Elle est présentée au procureur de la République qui décide de la traduire devant un tribunal en vue d’une audience comparution immédiate qui se déroulera en principe le jour même (Article 395 du Code de procédure pénale).
Elle êtes présentée au procureur de la République qui décide de recourir à la procédure de comparution sur reconnaissance préalable de culpabilité (Article 495-7 du Code de procédure pénale).
Le déféremment devant un juge d’instruction
Pour les crimes, et les délits d’une particulière gravité et/ou complexité, la personne mise en cause peut être présentée à une juge d’instruction lequel lui attribuera le statut de mis en examen ou de témoin assisté dans le cadre d’une information judiciaire.

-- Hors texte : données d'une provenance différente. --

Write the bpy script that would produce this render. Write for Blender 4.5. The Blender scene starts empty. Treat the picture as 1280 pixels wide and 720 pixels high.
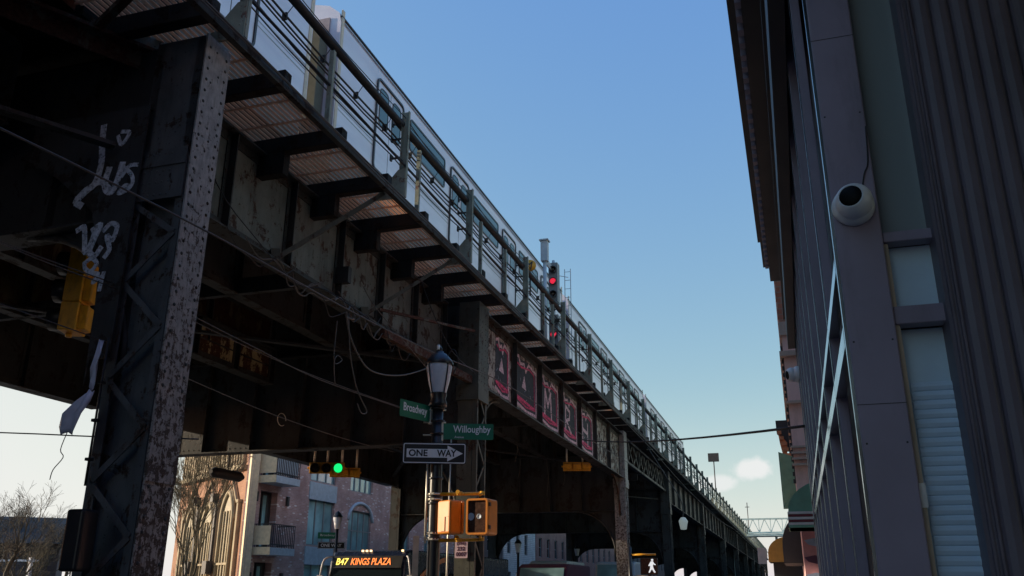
import bpy, bmesh, math, random
from mathutils import Vector, Matrix, noise
R = math.radians
PI = math.pi
S = bpy.context.scene
COL = S.collection

# ------------------------------------------------------------------ camera
cd = bpy.data.cameras.new("camera"); cam = bpy.data.objects.new("camera", cd); COL.objects.link(cam)
RX = Vector((0.953, 0.303, 0.004)); UP = Vector((0.095, -0.312, 0.945)); BK = Vector((0.287, -0.901, -0.326))
BK.normalize(); RX = (RX - BK*RX.dot(BK)).normalized(); UP = BK.cross(RX)
M = Matrix((RX, UP, BK)).transposed().to_4x4(); M.translation = Vector((0, 0, 1.6))
cam.matrix_world = M
cd.sensor_width = 36; cd.lens = 36*1083/1280; cd.clip_end = 5000; cd.clip_start = 0.05
S.camera = cam

# ------------------------------------------------------------------ light
SUN_AZ = R(100)      # degrees to the left of +Y
SUN_EL = R(13)
w = bpy.data.worlds.new("World"); S.world = w; w.use_nodes = True
wt = w.node_tree; wn = wt.nodes; wl = wt.links
for n in list(wn): wn.remove(n)
wo = wn.new('ShaderNodeOutputWorld'); bg = wn.new('ShaderNodeBackground'); bg.inputs[1].default_value = 0.15
sky = wn.new('ShaderNodeTexSky'); sky.sky_type = 'NISHITA'; sky.sun_disc = False
sky.sun_elevation = SUN_EL; sky.sun_rotation = -SUN_AZ; sky.air_density = 1.0; sky.dust_density = 0.6; sky.ozone_density = 2.5
tc = wn.new('ShaderNodeTexCoord')
spl = wn.new('ShaderNodeSeparateColor'); cmb = wn.new('ShaderNodeCombineColor'); wl.new(sky.outputs[0], spl.inputs[0])
def wpow(i, e, k):      # grade of the sky colour: thin winter air with a pale, even horizon
    p = wn.new('ShaderNodeMath'); p.operation = 'POWER'; wl.new(spl.outputs[i], p.inputs[0]); p.inputs[1].default_value = e
    q = wn.new('ShaderNodeMath'); q.operation = 'MULTIPLY'; wl.new(p.outputs[0], q.inputs[0]); q.inputs[1].default_value = k; wl.new(q.outputs[0], cmb.inputs[i])
wpow(0, .95, .632); wpow(1, .66, .76); wpow(2, .0, 1.58)
last = cmb.outputs[0]
def wmath(op, a, b=None, c=None):
    n = wn.new('ShaderNodeMath'); n.operation = op
    for i, v in enumerate((a, b, c)):
        if v is None: continue
        if isinstance(v, (int, float)): n.inputs[i].default_value = v
        else: wl.new(v, n.inputs[i])
    return n.outputs[0]
def cloud(az, el, ra, re, strength, scale, soft=0.45):
    """a small cloud puff at azimuth az (left of +Y) and elevation el, in degrees"""
    global last
    sep = wn.new('ShaderNodeSeparateXYZ'); wl.new(tc.outputs['Generated'], sep.inputs[0])
    A = wmath('ARCTAN2', wmath('MULTIPLY', sep.outputs[0], -1.0), sep.outputs[1])
    E = wmath('ARCSINE', sep.outputs[2])
    nz = wn.new('ShaderNodeTexNoise'); nz.inputs['Scale'].default_value = scale*1.6; nz.inputs['Detail'].default_value = 6
    nz.inputs['Roughness'].default_value = 0.6
    wl.new(tc.outputs['Generated'], nz.inputs['Vector'])
    da = wmath('DIVIDE', wmath('SUBTRACT', A, R(az)), R(ra)); de = wmath('DIVIDE', wmath('SUBTRACT', E, R(el)), R(re))
    d = wmath('SQRT', wmath('ADD', wmath('MULTIPLY', da, da), wmath('MULTIPLY', de, de)))
    d = wmath('ADD', d, wmath('MULTIPLY', wmath('SUBTRACT', nz.outputs[0], 0.5), 2.2 if scale > 5 else .5))
    mr = wn.new('ShaderNodeMapRange'); mr.interpolation_type = 'SMOOTHSTEP'
    mr.inputs[1].default_value = 1.1; mr.inputs[2].default_value = soft; wl.new(d, mr.inputs[0])
    mx = wn.new('ShaderNodeMix'); mx.data_type = 'RGBA'
    wl.new(wmath('MULTIPLY', mr.outputs[0], strength), mx.inputs[0]); wl.new(last, mx.inputs[6])
    mx.inputs[7].default_value = (2.0, 2.04, 2.02, 1)
    last = mx.outputs[2]
cloud(62, 1.0, 52, 38, 1.0, 1.0, .05)
cloud(0, -3, 70, 15, .5, .8, .05)   # pale band of haze on the horizon   # bright veil towards the low sun
cloud(2.2, 7.1, 1.3, 0.75, 1.0, 14)
cloud(4.9, 6.2, 1.4, 0.55, .85, 16)
cloud(9.0, 10.9, 1.1, 0.9, .95, 16)
cloud(6.5, 6.8, 0.9, 0.35, .3, 16)
wl.new(last, bg.inputs[0]); wl.new(bg.outputs[0], wo.inputs[0])

sl = bpy.data.lights.new("sun", 'SUN'); sl.energy = 2.6; sl.angle = R(0.5); sl.color = (1.0, 0.83, 0.62)
so = bpy.data.objects.new("sun", sl); COL.objects.link(so)
sdir = Vector((-math.sin(SUN_AZ)*math.cos(SUN_EL), math.cos(SUN_AZ)*math.cos(SUN_EL), math.sin(SUN_EL)))
so.rotation_euler = sdir.to_track_quat('Z', 'Y').to_euler(); so.location = (-60, 0, 60)
vs = S.view_settings; vs.view_transform = 'Standard'; vs.look = 'None'; vs.gamma = 1; vs.use_curve_mapping = False
vs.exposure = 1.48
S.render.engine = 'CYCLES'
S.cycles.max_bounces = 6

# ------------------------------------------------------------------ materials
class NT:
    def __init__(s, name):
        s.m = bpy.data.materials.new(name); s.m.use_nodes = True
        s.t = s.m.node_tree; s.n = s.t.nodes; s.l = s.t.links
        s.b = s.n['Principled BSDF']; s.out = s.n['Material Output']
        s.tc = s.n.new('ShaderNodeTexCoord')
    def set(s, inp, v):
        if hasattr(v, 'is_output') or isinstance(v, bpy.types.NodeSocket): s.l.new(v, inp)
        else:
            if isinstance(v, tuple) and len(v) == 3 and inp.type == 'RGBA': v = v + (1,)
            inp.default_value = v
    def noise(s, scale, detail=5, rough=.6, vec=None, dist=0.0):
        n = s.n.new('ShaderNodeTexNoise'); n.inputs['Scale'].default_value = scale; n.inputs['Detail'].default_value = detail
        n.inputs['Roughness'].default_value = rough; n.inputs['Distortion'].default_value = dist
        s.l.new(vec if vec else s.tc.outputs['Object'], n.inputs['Vector']); return n.outputs[0]
    def ramp(s, v, a, b):
        n = s.n.new('ShaderNodeMapRange'); n.inputs[1].default_value = a; n.inputs[2].default_value = b; s.l.new(v, n.inputs[0]); return n.outputs[0]
    def mix(s, f, a, b, mode='MIX'):
        n = s.n.new('ShaderNodeMix'); n.data_type = 'RGBA'; n.blend_type = mode
        s.set(n.inputs[0], f); s.set(n.inputs[6], a); s.set(n.inputs[7], b); return n.outputs[2]
    def math(s, op, a, b=0.0):
        n = s.n.new('ShaderNodeMath'); n.operation = op; s.set(n.inputs[0], a); s.set(n.inputs[1], b); return n.outputs[0]
    def mapping(s, scale=(1, 1, 1), rot=(0, 0, 0), loc=(0, 0, 0)):
        n = s.n.new('ShaderNodeMapping'); n.inputs['Scale'].default_value = scale; n.inputs['Rotation'].default_value = rot
        n.inputs['Location'].default_value = loc
        s.l.new(s.tc.outputs['Object'], n.inputs[0]); return n.outputs[0]
    def wallvec(s, dx, dy):
        sp = s.n.new('ShaderNodeSeparateXYZ'); s.l.new(s.tc.outputs['Object'], sp.inputs[0])
        h = s.math('ADD', s.math('MULTIPLY', sp.outputs[0], dx), s.math('MULTIPLY', sp.outputs[1], dy))
        c = s.n.new('ShaderNodeCombineXYZ'); s.l.new(h, c.inputs[0]); s.l.new(sp.outputs[2], c.inputs[1]); return c.outputs[0]
    def bump(s, h, strength=.3, dist=.01):
        n = s.n.new('ShaderNodeBump'); n.inputs['Strength'].default_value = strength; n.inputs['Distance'].default_value = dist
        s.l.new(h, n.inputs['Height']); s.l.new(n.outputs[0], s.b.inputs['Normal'])
    def fin(s, col, rough=.6, metal=0.0):
        s.set(s.b.inputs['Base Color'], col); s.set(s.b.inputs['Roughness'], rough); s.set(s.b.inputs['Metallic'], metal); return s.m

def paint(name, col, rough=.5, var=.25, metal=0.0, scale=6, dirt=None, bump=.1):
    t = NT(name); n = t.noise(scale); f = t.ramp(n, .35, .7)
    dk = tuple(c*(1-var) for c in col); lt = tuple(min(1, c*(1+var*.6)) for c in col)
    c = t.mix(f, dk, lt)
    if dirt:
        d = t.noise(scale*2.7, 8, .7, t.mapping((1, 1, .25))); c = t.mix(t.math('MULTIPLY', t.ramp(d, .5, .72), .7), c, dirt)
    t.bump(t.noise(scale*12, 3), bump, .004)
    return t.fin(c, t.math('ADD', t.math('MULTIPLY', n, .25), rough-.12), metal)
def rusty(name, col, rust=(.10, .045, .025), amount=.5, scale=3.0, rough=.65, spec=.2, low=0.0):
    """old steel paint with peeled and rusted patches and run marks"""
    t = NT(name)
    big = t.noise(scale, 9, .72, None, .4)
    vert = t.noise(scale*2.2, 6, .7, t.mapping((1, 1, .16)))
    m = t.math('ADD', t.math('MULTIPLY', big, .7), t.math('MULTIPLY', vert, .3))
    if low:     # more rust towards the foot
        sz = t.n.new('ShaderNodeSeparateXYZ'); t.l.new(t.tc.outputs['Object'], sz.inputs[0])
        m = t.math('ADD', m, t.math('MULTIPLY', t.math('SUBTRACT', 5.0, sz.outputs[2]), low))
    mask = t.ramp(m, .60-amount*.2, .63-amount*.2)
    base = t.mix(t.ramp(t.noise(scale*.6, 4), .3, .7), tuple(c*.72 for c in col), tuple(c*1.2 for c in col))
    base = t.mix(t.math('MULTIPLY', t.ramp(vert, .48, .7), .55), base, tuple(c*.35 for c in col))
    rr = t.mix(t.ramp(t.noise(scale*7, 6, .7), .35, .65), tuple(c*.35 for c in rust), rust)
    c = t.mix(mask, base, rr)
    hgt = t.math('SUBTRACT', t.math('MULTIPLY', t.noise(scale*14, 4), .3), mask)
    t.bump(hgt, .5, .006); t.b.inputs['Specular IOR Level'].default_value = spec
    sp = t.ramp(t.noise(scale*9, 3, .6), .66, .70); c = t.mix(t.math('MULTIPLY', sp, .8), c, tuple(q*.15 for q in col))  # small dark spots in the colour, imitating the shadows of rivets
    return t.fin(c, t.math('ADD', t.math('MULTIPLY', mask, .25), rough-.12), 0.0)
def brick(name, c1, c2, mortar, dx, dy, scale=1.0, white=0.0):
    t = NT(name); v = t.wallvec(dx, dy)
    b = t.n.new('ShaderNodeTexBrick'); t.l.new(v, b.inputs['Vector'])
    b.inputs['Color1'].default_value = c1+(1,); b.inputs['Color2'].default_value = c2+(1,); b.inputs['Mortar'].default_value = mortar+(1,)
    b.inputs['Scale'].default_value = scale; b.inputs['Brick Width'].default_value = .22; b.inputs['Row Height'].default_value = .075
    b.inputs['Mortar Size'].default_value = .008; b.inputs['Bias'].default_value = 0.0
    c = b.outputs[0]
    if white:
        b2 = t.n.new('ShaderNodeTexBrick'); t.l.new(v, b2.inputs['Vector'])
        b2.inputs['Color1'].default_value = (0, 0, 0, 1); b2.inputs['Color2'].default_value = (1, 1, 1, 1); b2.inputs['Mortar'].default_value = (0, 0, 0, 1)
        b2.inputs['Scale'].default_value = scale; b2.inputs['Brick Width'].default_value = .22; b2.inputs['Row Height'].default_value = .075
        b2.inputs['Mortar Size'].default_value = .008
        c = t.mix(t.ramp(b2.outputs[0], 1-white, 1-white+.03), c, (.9, .86, .86))
    n = t.noise(1.2, 6); c = t.mix(t.ramp(n, .3, .8), c, tuple(x*.6 for x in c1))
    t.bump(b.outputs['Fac'], -.4, .01)
    return t.fin(c, .85)
def emit(name, col, s):
    t = NT(name); t.b.inputs['Emission Color'].default_value = col+(1,); t.b.inputs['Emission Strength'].default_value = s
    return t.fin(tuple(c*.3 for c in col), .4)
def glass(name, col, rough=.06, ior=1.9, var=0.0):
    t = NT(name); t.b.inputs['IOR'].default_value = ior
    c = col
    if var: c = t.mix(t.ramp(t.noise(.5, 3), .35, .65), tuple(x*(1-var) for x in col), tuple(x*(1+var) for x in col))
    t.bump(t.noise(1.3, 2), .03, .02)
    return t.fin(c, rough)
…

En cas de mis en examen, il est possible de sortir sous contrôle judiciaire ou d'être placé en détention provisoire après être passé devant le Juge des Libertés et de la Détention.
A l’issue de l’information judiciaire, la personne pourra bénéficier d’un non-lieu ou être renvoyée devant une juridiction de jugement.
Peut-on être indemnisé d’une garde à vue injustifiée ?
La mesure de garde à vue n’est pas toujours suivie de poursuites.
Cette mesure, qui peut être longue et éprouvante, peut être perçue par l’intéressé comme une garde à vue injustifiée ou une garde à vue abusive dans la mesure où il a été privé de sa liberté pour « rien ».
Pourtant, il n’est pas possible d’être indemnisé en raison d’une garde à vue à l’issue de laquelle aucune charge n’a été retenue.
Les choses sont différentes, par exemple, en matière de détention provisoire où une procédure d’indemnisation spécifique existe lorsque la procédure débouche sur un non-lieu, une relaxe ou un acquittement.
Dans des cas exceptionnels où la garde à vue est manifestement abusive, au cours de laquelle les droits de la personne gardée à vue n’ont pas été respectés, l’engagement de certaines procédures doit être envisagé (dépôt de plainte, signalement à l’IGPN, saisine du Défenseur des Droits…).
Il est également possible d’envisager d’engager la responsabilité de l’Etat en cas de faute lourde sur le fondement de l’article L. 141-1 du Code de l’organisation judiciaire.